:: DATASET EXTRACT
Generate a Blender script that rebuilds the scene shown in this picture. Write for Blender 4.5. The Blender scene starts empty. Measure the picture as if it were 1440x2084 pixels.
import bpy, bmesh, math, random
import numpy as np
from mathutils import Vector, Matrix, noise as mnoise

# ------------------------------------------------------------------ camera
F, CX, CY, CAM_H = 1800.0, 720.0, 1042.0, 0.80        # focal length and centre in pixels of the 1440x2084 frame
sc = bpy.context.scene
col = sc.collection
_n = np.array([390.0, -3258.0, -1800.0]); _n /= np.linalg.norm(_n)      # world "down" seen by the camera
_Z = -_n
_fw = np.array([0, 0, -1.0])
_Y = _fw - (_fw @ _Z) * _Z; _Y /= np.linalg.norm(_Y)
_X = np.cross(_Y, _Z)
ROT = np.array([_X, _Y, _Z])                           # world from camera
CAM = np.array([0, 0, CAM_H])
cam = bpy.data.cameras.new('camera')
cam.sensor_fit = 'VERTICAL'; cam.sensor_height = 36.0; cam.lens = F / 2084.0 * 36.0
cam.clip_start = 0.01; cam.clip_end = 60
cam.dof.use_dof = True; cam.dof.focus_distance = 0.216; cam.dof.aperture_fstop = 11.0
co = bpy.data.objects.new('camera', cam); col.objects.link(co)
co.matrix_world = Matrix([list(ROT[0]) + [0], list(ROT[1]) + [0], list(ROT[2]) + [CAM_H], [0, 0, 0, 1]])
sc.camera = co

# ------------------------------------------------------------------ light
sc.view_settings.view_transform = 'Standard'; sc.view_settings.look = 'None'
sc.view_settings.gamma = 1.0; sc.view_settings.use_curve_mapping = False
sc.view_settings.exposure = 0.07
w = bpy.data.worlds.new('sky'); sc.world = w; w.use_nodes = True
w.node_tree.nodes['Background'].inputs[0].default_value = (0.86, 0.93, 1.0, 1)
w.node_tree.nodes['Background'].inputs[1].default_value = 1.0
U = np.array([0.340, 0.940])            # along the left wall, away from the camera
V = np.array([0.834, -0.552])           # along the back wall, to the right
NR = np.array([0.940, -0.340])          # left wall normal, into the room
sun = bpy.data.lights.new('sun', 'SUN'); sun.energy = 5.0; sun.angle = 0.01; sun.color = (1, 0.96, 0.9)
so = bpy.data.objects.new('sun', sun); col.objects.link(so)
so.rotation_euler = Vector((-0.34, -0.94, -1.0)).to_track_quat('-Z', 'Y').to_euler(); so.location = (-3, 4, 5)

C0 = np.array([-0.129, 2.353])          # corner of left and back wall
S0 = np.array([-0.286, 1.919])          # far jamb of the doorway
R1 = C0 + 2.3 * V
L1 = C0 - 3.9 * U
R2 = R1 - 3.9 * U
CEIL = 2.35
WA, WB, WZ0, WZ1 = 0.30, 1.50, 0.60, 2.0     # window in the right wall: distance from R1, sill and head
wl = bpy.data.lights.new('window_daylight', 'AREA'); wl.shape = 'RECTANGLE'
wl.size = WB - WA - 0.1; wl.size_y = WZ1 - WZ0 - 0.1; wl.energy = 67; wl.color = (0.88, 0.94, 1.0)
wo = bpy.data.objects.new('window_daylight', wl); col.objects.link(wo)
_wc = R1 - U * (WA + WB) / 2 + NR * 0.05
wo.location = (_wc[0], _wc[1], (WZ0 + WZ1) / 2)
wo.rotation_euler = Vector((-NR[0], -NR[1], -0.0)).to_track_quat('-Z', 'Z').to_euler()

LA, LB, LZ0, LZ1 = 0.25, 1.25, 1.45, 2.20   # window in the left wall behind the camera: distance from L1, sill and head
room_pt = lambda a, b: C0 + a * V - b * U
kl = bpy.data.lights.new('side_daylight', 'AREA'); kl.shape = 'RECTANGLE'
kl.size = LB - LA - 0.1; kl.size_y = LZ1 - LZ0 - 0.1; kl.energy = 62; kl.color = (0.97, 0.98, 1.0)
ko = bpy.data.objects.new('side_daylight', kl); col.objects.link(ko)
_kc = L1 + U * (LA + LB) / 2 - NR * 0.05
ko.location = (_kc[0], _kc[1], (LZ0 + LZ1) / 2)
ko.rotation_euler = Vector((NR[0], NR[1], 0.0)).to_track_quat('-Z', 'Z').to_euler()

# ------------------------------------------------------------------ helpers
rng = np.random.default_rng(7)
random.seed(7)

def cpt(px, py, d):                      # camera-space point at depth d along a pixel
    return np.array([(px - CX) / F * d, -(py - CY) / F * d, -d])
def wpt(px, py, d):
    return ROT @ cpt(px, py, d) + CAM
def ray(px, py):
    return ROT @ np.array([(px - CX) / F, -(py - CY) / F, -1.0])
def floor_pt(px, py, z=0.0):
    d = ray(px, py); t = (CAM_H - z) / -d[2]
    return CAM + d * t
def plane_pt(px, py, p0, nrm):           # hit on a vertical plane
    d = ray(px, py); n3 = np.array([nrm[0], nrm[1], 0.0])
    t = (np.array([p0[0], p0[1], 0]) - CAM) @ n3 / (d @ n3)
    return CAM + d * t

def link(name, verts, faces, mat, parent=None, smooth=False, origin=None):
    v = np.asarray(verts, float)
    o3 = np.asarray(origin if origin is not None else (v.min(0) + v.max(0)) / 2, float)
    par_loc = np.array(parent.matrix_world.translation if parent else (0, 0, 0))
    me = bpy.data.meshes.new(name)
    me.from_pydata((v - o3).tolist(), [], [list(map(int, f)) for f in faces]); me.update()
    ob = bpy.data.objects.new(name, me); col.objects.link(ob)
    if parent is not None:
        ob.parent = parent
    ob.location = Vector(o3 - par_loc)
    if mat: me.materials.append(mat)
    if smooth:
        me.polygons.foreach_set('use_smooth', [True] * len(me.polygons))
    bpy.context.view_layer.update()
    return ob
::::
TASK TO CARRY OUT:
Extract the data in full. Keep it word for word.

COMPLETED TASK:
Generate a Blender script that rebuilds the scene shown in this picture. Write for Blender 4.5. The Blender scene starts empty. Measure the picture as if it were 1440x2084 pixels.
import bpy, bmesh, math, random
import numpy as np
from mathutils import Vector, Matrix, noise as mnoise

# ------------------------------------------------------------------ camera
F, CX, CY, CAM_H = 1800.0, 720.0, 1042.0, 0.80        # focal length and centre in pixels of the 1440x2084 frame
sc = bpy.context.scene
col = sc.collection
_n = np.array([390.0, -3258.0, -1800.0]); _n /= np.linalg.norm(_n)      # world "down" seen by the camera
_Z = -_n
_fw = np.array([0, 0, -1.0])
_Y = _fw - (_fw @ _Z) * _Z; _Y /= np.linalg.norm(_Y)
_X = np.cross(_Y, _Z)
ROT = np.array([_X, _Y, _Z])                           # world from camera
CAM = np.array([0, 0, CAM_H])
cam = bpy.data.cameras.new('camera')
cam.sensor_fit = 'VERTICAL'; cam.sensor_height = 36.0; cam.lens = F / 2084.0 * 36.0
cam.clip_start = 0.01; cam.clip_end = 60
cam.dof.use_dof = True; cam.dof.focus_distance = 0.216; cam.dof.aperture_fstop = 11.0
co = bpy.data.objects.new('camera', cam); col.objects.link(co)
co.matrix_world = Matrix([list(ROT[0]) + [0], list(ROT[1]) + [0], list(ROT[2]) + [CAM_H], [0, 0, 0, 1]])
sc.camera = co

# ------------------------------------------------------------------ light
sc.view_settings.view_transform = 'Standard'; sc.view_settings.look = 'None'
sc.view_settings.gamma = 1.0; sc.view_settings.use_curve_mapping = False
sc.view_settings.exposure = 0.07
w = bpy.data.worlds.new('sky'); sc.world = w; w.use_nodes = True
w.node_tree.nodes['Background'].inputs[0].default_value = (0.86, 0.93, 1.0, 1)
w.node_tree.nodes['Background'].inputs[1].default_value = 1.0
U = np.array([0.340, 0.940])            # along the left wall, away from the camera
V = np.array([0.834, -0.552])           # along the back wall, to the right
NR = np.array([0.940, -0.340])          # left wall normal, into the room
sun = bpy.data.lights.new('sun', 'SUN'); sun.energy = 5.0; sun.angle = 0.01; sun.color = (1, 0.96, 0.9)
so = bpy.data.objects.new('sun', sun); col.objects.link(so)
so.rotation_euler = Vector((-0.34, -0.94, -1.0)).to_track_quat('-Z', 'Y').to_euler(); so.location = (-3, 4, 5)

C0 = np.array([-0.129, 2.353])          # corner of left and back wall
S0 = np.array([-0.286, 1.919])          # far jamb of the doorway
R1 = C0 + 2.3 * V
L1 = C0 - 3.9 * U
R2 = R1 - 3.9 * U
CEIL = 2.35
WA, WB, WZ0, WZ1 = 0.30, 1.50, 0.60, 2.0     # window in the right wall: distance from R1, sill and head
wl = bpy.data.lights.new('window_daylight', 'AREA'); wl.shape = 'RECTANGLE'
wl.size = WB - WA - 0.1; wl.size_y = WZ1 - WZ0 - 0.1; wl.energy = 67; wl.color = (0.88, 0.94, 1.0)
wo = bpy.data.objects.new('window_daylight', wl); col.objects.link(wo)
_wc = R1 - U * (WA + WB) / 2 + NR * 0.05
wo.location = (_wc[0], _wc[1], (WZ0 + WZ1) / 2)
wo.rotation_euler = Vector((-NR[0], -NR[1], -0.0)).to_track_quat('-Z', 'Z').to_euler()

LA, LB, LZ0, LZ1 = 0.25, 1.25, 1.45, 2.20   # window in the left wall behind the camera: distance from L1, sill and head
room_pt = lambda a, b: C0 + a * V - b * U
kl = bpy.data.lights.new('side_daylight', 'AREA'); kl.shape = 'RECTANGLE'
kl.size = LB - LA - 0.1; kl.size_y = LZ1 - LZ0 - 0.1; kl.energy = 62; kl.color = (0.97, 0.98, 1.0)
ko = bpy.data.objects.new('side_daylight', kl); col.objects.link(ko)
_kc = L1 + U * (LA + LB) / 2 - NR * 0.05
ko.location = (_kc[0], _kc[1], (LZ0 + LZ1) / 2)
ko.rotation_euler = Vector((NR[0], NR[1], 0.0)).to_track_quat('-Z', 'Z').to_euler()

# ------------------------------------------------------------------ helpers
rng = np.random.default_rng(7)
random.seed(7)

def cpt(px, py, d):                      # camera-space point at depth d along a pixel
    return np.array([(px - CX) / F * d, -(py - CY) / F * d, -d])
def wpt(px, py, d):
    return ROT @ cpt(px, py, d) + CAM
def ray(px, py):
    return ROT @ np.array([(px - CX) / F, -(py - CY) / F, -1.0])
def floor_pt(px, py, z=0.0):
    d = ray(px, py); t = (CAM_H - z) / -d[2]
    return CAM + d * t
def plane_pt(px, py, p0, nrm):           # hit on a vertical plane
    d = ray(px, py); n3 = np.array([nrm[0], nrm[1], 0.0])
    t = (np.array([p0[0], p0[1], 0]) - CAM) @ n3 / (d @ n3)
    return CAM + d * t

def link(name, verts, faces, mat, parent=None, smooth=False, origin=None):
    v = np.asarray(verts, float)
    o3 = np.asarray(origin if origin is not None else (v.min(0) + v.max(0)) / 2, float)
    par_loc = np.array(parent.matrix_world.translation if parent else (0, 0, 0))
    me = bpy.data.meshes.new(name)
    me.from_pydata((v - o3).tolist(), [], [list(map(int, f)) for f in faces]); me.update()
    ob = bpy.data.objects.new(name, me); col.objects.link(ob)
    if parent is not None:
        ob.parent = parent
    ob.location = Vector(o3 - par_loc)
    if mat: me.materials.append(mat)
    if smooth:
        me.polygons.foreach_set('use_smooth', [True] * len(me.polygons))
    bpy.context.view_layer.update()
    return ob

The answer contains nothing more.